Bill ViolaBetween the Classic and the Contemporary

A significant exhibition celebrating this
unchallenged master of video art

Fondazione Palazzo Strozzi introduces Bill Viola, a significant exhibition celebrating this unchallenged master of video art, presenting works that span his long career, and which resonate with the architecture of Palazzo Strozzi. Curated by Arturo Galansino and Kira Perov, executive director of Bill Viola Studio, the exhibition reviews a career invariably marked by a combination of technological research and aesthetic reflection. It includes works beginning with his early experiments with video in the 1970s right up to the large installations of the 2010s that have drawn the public’s attention with their strong impact on the senses. In a totally unprecedented layout, the exhibition will also use the Renaissance context of Palazzo Strozzi to fuel an extraordinary dialogue between the classic and the contemporary through the juxtaposition of Viola’s work and masterpieces by great artists of the past that have served as sources of inspiration for this American artist and marked the development of his style. In exploring spirituality, experience and perception, Viola observes mankind itself; people, bodies and faces are the leading players in his works, with their poetic and strongly symbolic style in which man is called on to interact with such forces and opposing energies of nature as water and fire, light and dark, the cycle of life and the cycle of death and rebirth. Creating an exhibition of Bill Viola’s art in Palazzo Strozzi, also means celebrating the special relationship that the artist has always had with the city of Florence.

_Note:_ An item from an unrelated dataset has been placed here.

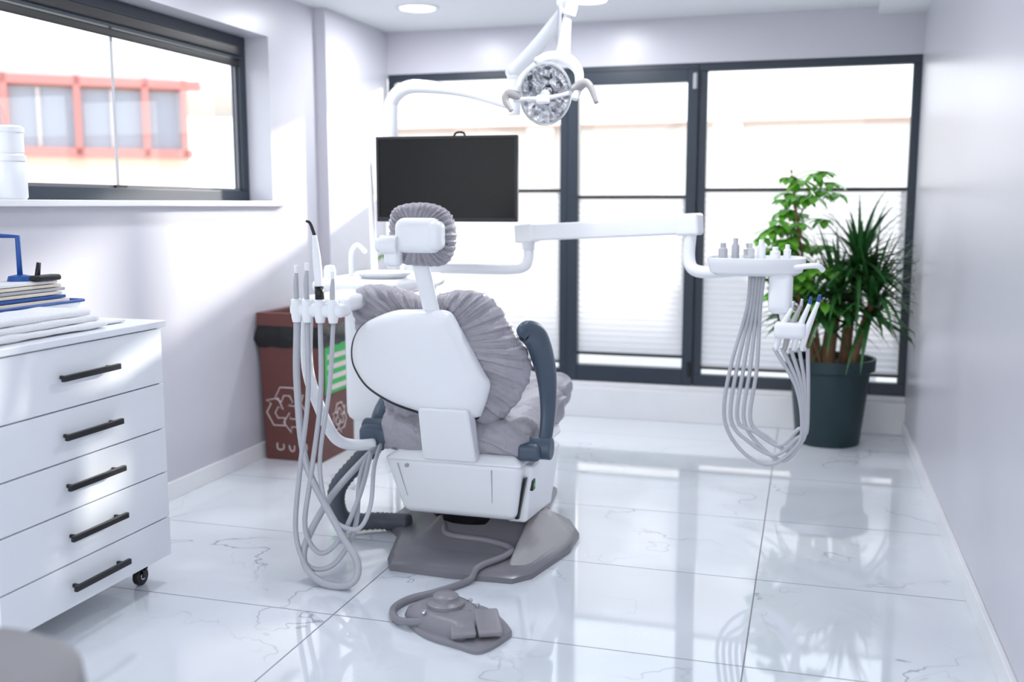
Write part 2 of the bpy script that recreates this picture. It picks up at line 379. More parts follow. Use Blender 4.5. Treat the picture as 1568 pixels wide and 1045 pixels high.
# ------------------------------------------------------------------ recycling bin
b=group('recycling_bin')
bx0,bx1,by0,by1=-2.975,-2.60,5.0,5.42
hexa('box',[(bx0+.02,by0,0),(bx1,by0,0),(bx1,by1,0),(bx0+.02,by1,0)],[(bx0,by0-.01,.74),(bx1+.005,by0-.01,.74),(bx1+.005,by1,.74),(bx0,by1,.74)],BROWN,b,bevel=.004)
pts=[(bx0-.0,by0-.014),(bx1+.012,by0-.014),(bx1+.012,by1+.01),(bx0-.0,by1+.01)]
L_=[]
for z,o_ in((.66,.0),(.70,.012),(.74,.008),(.79,.0)):
    l=[]
    for k in range(4):
        p,q=pts[k],pts[(k+1)%4]
        for s in range(10):
            t_=s/10; x=p[0]+(q[0]-p[0])*t_; y=p[1]+(q[1]-p[1])*t_
            nn=.010*noise.noise(Vector((x*14,y*14,z*9))); zz=z+(.03*noise.noise(Vector((x*9,y*9,3))) if z==.66 else 0)
            l.append(Vector((max(x+(o_+nn)*(1 if x>-2.79 else -1),XL+.004),y+(o_+nn)*(1 if y>5.2 else -1),zz)))
    L_.append(l)
loft('bag_skirt',L_,BAG,b)
boxes('lid_rim',[((bx0-.005,by0-.02,.775),(bx1+.015,by0+.012,.85)),((bx0-.005,by1-.015,.775),(bx1+.015,by1+.015,.85)),((bx0-.005,by0+.012,.775),(bx0+.03,by1-.015,.85)),((bx1-.015,by0+.012,.775),(bx1+.015,by1-.015,.85))],BROWN,b,bevel=.004)
def recyc(name,cx,cz,R,conv,par,r=.0035):
    for k in range(3):
        ang=k*2*math.pi/3
        A=[(-.52,.42),(-.28,.86),(.30,.86),(.52,.50),(.72,.62),(.56,.12),(.06,.16),(.26,.30),(.12,.54),(-.12,.54),(-.24,.28)]
        P=[]
        for x,z in A+[A[0]]:
            X=x*math.cos(ang)-z*math.sin(ang); Z=x*math.sin(ang)+z*math.cos(ang)
            P.append(conv(cx+X*R,cz+Z*R))
        sweep(name,P,r,LABW,par,smooth=0,seg=6)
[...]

It was in this city that he continued to develop his career as a video artist when he was technical director of art/tapes/22, a centre for the production and documentation of video from 1974 to 1976. Palazzo Strozzi will be extending the exhibition experience to other locations in Florence and Tuscany, thanks to important partnerships with museums and other venues in the region, such as the Uffizi Gallery and the Santa Maria Novella Church Museum in Florence or the St. Andrea Church Museum in Empoli, where the artist’s work will be on display, further illustrating his rapport with the history and art of Tuscany.